- _Provided records_:
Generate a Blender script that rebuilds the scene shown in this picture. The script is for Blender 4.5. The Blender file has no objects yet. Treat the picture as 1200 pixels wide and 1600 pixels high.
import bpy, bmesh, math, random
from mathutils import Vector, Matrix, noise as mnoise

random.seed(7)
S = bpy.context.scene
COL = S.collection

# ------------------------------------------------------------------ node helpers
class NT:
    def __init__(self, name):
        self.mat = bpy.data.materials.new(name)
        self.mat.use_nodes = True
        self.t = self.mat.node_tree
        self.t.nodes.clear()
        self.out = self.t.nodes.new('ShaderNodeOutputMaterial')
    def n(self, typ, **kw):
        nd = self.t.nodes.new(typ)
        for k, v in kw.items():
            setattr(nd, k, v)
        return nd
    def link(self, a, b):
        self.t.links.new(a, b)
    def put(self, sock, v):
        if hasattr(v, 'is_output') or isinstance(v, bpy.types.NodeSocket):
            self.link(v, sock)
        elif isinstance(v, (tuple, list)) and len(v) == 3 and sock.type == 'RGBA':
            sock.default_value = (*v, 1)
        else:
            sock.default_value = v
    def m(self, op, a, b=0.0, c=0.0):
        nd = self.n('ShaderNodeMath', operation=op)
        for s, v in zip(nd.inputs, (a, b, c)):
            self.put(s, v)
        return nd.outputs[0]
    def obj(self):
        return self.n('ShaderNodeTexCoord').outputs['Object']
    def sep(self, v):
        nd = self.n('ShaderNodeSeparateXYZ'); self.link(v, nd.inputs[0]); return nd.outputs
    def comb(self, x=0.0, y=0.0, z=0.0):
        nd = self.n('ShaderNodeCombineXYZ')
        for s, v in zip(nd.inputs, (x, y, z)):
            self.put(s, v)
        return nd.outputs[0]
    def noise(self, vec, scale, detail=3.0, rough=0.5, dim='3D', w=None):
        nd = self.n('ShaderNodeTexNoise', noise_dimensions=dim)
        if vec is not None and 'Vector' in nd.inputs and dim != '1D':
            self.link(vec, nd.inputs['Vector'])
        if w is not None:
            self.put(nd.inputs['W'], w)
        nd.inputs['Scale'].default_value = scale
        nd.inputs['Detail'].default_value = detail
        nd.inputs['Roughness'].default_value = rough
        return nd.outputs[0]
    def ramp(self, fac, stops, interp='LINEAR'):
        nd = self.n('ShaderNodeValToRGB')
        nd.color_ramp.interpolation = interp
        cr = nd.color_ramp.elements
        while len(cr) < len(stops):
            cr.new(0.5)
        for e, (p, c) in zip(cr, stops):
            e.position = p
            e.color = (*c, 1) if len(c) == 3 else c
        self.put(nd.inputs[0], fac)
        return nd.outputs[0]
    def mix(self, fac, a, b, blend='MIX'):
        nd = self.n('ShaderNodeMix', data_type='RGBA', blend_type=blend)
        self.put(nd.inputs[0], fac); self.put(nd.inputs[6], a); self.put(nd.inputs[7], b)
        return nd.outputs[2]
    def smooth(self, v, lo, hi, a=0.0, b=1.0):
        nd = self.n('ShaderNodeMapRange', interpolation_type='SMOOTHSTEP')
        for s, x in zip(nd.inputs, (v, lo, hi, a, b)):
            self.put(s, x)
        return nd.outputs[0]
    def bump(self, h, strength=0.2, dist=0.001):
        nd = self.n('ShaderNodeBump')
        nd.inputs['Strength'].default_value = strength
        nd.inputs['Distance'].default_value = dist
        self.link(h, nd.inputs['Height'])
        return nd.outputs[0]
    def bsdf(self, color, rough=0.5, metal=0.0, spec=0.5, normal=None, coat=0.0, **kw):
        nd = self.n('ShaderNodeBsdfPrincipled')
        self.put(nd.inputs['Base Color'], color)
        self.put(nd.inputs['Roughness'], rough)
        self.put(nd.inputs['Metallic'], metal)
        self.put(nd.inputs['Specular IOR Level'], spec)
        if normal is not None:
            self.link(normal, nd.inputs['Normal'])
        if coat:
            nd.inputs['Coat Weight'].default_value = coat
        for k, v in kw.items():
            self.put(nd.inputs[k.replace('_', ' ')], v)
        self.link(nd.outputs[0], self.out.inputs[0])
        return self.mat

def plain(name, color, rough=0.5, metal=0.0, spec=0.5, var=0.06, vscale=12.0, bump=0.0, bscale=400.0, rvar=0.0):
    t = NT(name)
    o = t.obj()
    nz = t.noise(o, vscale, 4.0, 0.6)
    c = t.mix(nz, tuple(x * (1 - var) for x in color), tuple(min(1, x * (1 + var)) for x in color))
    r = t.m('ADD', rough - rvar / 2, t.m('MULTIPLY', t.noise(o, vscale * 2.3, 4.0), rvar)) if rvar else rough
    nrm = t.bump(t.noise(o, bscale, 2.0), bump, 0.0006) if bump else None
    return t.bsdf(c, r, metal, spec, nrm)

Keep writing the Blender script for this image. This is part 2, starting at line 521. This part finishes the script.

- _Work to complete_: Your task is to retype all the records above with nothing left out.

- _The output_:
Generate a Blender script that rebuilds the scene shown in this picture. The script is for Blender 4.5. The Blender file has no objects yet. Treat the picture as 1200 pixels wide and 1600 pixels high.
import bpy, bmesh, math, random
from mathutils import Vector, Matrix, noise as mnoise

random.seed(7)
S = bpy.context.scene
COL = S.collection

# ------------------------------------------------------------------ node helpers
class NT:
    def __init__(self, name):
        self.mat = bpy.data.materials.new(name)
        self.mat.use_nodes = True
        self.t = self.mat.node_tree
        self.t.nodes.clear()
        self.out = self.t.nodes.new('ShaderNodeOutputMaterial')
    def n(self, typ, **kw):
        nd = self.t.nodes.new(typ)
        for k, v in kw.items():
            setattr(nd, k, v)
        return nd
    def link(self, a, b):
        self.t.links.new(a, b)
    def put(self, sock, v):
        if hasattr(v, 'is_output') or isinstance(v, bpy.types.NodeSocket):
            self.link(v, sock)
        elif isinstance(v, (tuple, list)) and len(v) == 3 and sock.type == 'RGBA':
            sock.default_value = (*v, 1)
        else:
            sock.default_value = v
    def m(self, op, a, b=0.0, c=0.0):
        nd = self.n('ShaderNodeMath', operation=op)
        for s, v in zip(nd.inputs, (a, b, c)):
            self.put(s, v)
        return nd.outputs[0]
    def obj(self):
        return self.n('ShaderNodeTexCoord').outputs['Object']
    def sep(self, v):
        nd = self.n('ShaderNodeSeparateXYZ'); self.link(v, nd.inputs[0]); return nd.outputs
    def comb(self, x=0.0, y=0.0, z=0.0):
        nd = self.n('ShaderNodeCombineXYZ')
        for s, v in zip(nd.inputs, (x, y, z)):
            self.put(s, v)
        return nd.outputs[0]
    def noise(self, vec, scale, detail=3.0, rough=0.5, dim='3D', w=None):
        nd = self.n('ShaderNodeTexNoise', noise_dimensions=dim)
        if vec is not None and 'Vector' in nd.inputs and dim != '1D':
            self.link(vec, nd.inputs['Vector'])
        if w is not None:
            self.put(nd.inputs['W'], w)
        nd.inputs['Scale'].default_value = scale
        nd.inputs['Detail'].default_value = detail
        nd.inputs['Roughness'].default_value = rough
        return nd.outputs[0]
    def ramp(self, fac, stops, interp='LINEAR'):
        nd = self.n('ShaderNodeValToRGB')
        nd.color_ramp.interpolation = interp
        cr = nd.color_ramp.elements
        while len(cr) < len(stops):
            cr.new(0.5)
        for e, (p, c) in zip(cr, stops):
            e.position = p
            e.color = (*c, 1) if len(c) == 3 else c
        self.put(nd.inputs[0], fac)
        return nd.outputs[0]
    def mix(self, fac, a, b, blend='MIX'):
        nd = self.n('ShaderNodeMix', data_type='RGBA', blend_type=blend)
        self.put(nd.inputs[0], fac); self.put(nd.inputs[6], a); self.put(nd.inputs[7], b)
        return nd.outputs[2]
    def smooth(self, v, lo, hi, a=0.0, b=1.0):
        nd = self.n('ShaderNodeMapRange', interpolation_type='SMOOTHSTEP')
        for s, x in zip(nd.inputs, (v, lo, hi, a, b)):
            self.put(s, x)
        return nd.outputs[0]
    def bump(self, h, strength=0.2, dist=0.001):
        nd = self.n('ShaderNodeBump')
        nd.inputs['Strength'].default_value = strength
        nd.inputs['Distance'].default_value = dist
        self.link(h, nd.inputs['Height'])
        return nd.outputs[0]
    def bsdf(self, color, rough=0.5, metal=0.0, spec=0.5, normal=None, coat=0.0, **kw):
        nd = self.n('ShaderNodeBsdfPrincipled')
        self.put(nd.inputs['Base Color'], color)
        self.put(nd.inputs['Roughness'], rough)
        self.put(nd.inputs['Metallic'], metal)
        self.put(nd.inputs['Specular IOR Level'], spec)
        if normal is not None:
            self.link(normal, nd.inputs['Normal'])
        if coat:
            nd.inputs['Coat Weight'].default_value = coat
        for k, v in kw.items():
            self.put(nd.inputs[k.replace('_', ' ')], v)
        self.link(nd.outputs[0], self.out.inputs[0])
        return self.mat

def plain(name, color, rough=0.5, metal=0.0, spec=0.5, var=0.06, vscale=12.0, bump=0.0, bscale=400.0, rvar=0.0):
    t = NT(name)
    o = t.obj()
    nz = t.noise(o, vscale, 4.0, 0.6)
    c = t.mix(nz, tuple(x * (1 - var) for x in color), tuple(min(1, x * (1 + var)) for x in color))
    r = t.m('ADD', rough - rvar / 2, t.m('MULTIPLY', t.noise(o, vscale * 2.3, 4.0), rvar)) if rvar else rough
    nrm = t.bump(t.noise(o, bscale, 2.0), bump, 0.0006) if bump else None
    return t.bsdf(c, r, metal, spec, nrm)

Keep writing the Blender script for this image. This is part 2, starting at line 521. This part finishes the script.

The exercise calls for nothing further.